Even before Aequo, she says, the Miraglilos had worked with Valery on a handful of projects around Philly. They’d met through a realtor and shared a vision and sensibility. When Valery approached them with the Aequo Fund, she says, they were excited—and not just for the chance to develop new properties in different areas (although they are doing that; they just purchased a place in Brewerytown as an Aequo project, she says). Miraglilo is also in the process of launching Girlbuild, an “empowerment initiative” —and Aequo will play a role in that, too.

The idea for Girlbuild began as a “workable” clothing line for women, Miraglilo says, because there were no options for women in the industry. “Everything we’re presented with is unattractive and boxy!”

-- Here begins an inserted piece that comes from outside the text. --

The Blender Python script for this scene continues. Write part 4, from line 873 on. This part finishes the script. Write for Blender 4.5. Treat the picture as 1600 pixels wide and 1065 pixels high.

And so she launched the Girlbuild brand as a small fashion line in October with overalls and hazard pants And so she launched the Girlbuild brand as a small fashion line in October with overalls and hazard pants and jumpsuits and T-shirts—and began to see questions pop up in her social media. It wasn’t just about the clothes: People wanted to know how she got to where was; how she did things. And so the concept of Girlbuild morphed into a training program that she’s launching this month, a curriculum of workshops on the business of developing, the ins and outs of developing and design, finding an overall mission, and “all the tools women need to get started in the business.”

“What Monica is doing, encouraging more young women to get into the industry—I just think that’s incredibly necessary,” Valery says. And so not only has EVI been an investor in Girlbuild, he says, but the students who complete the Girlbuild curriculum will have an opportunity to interview and apply for equity through Aequo—one more potential pipeline to capital.

It all gets back to the point of the fund, Valery says, which is to try to start “eradicating the sexism and racism and xenophobia in the financial system. Because we can’t grow and thrive as a society if we keep down this road.”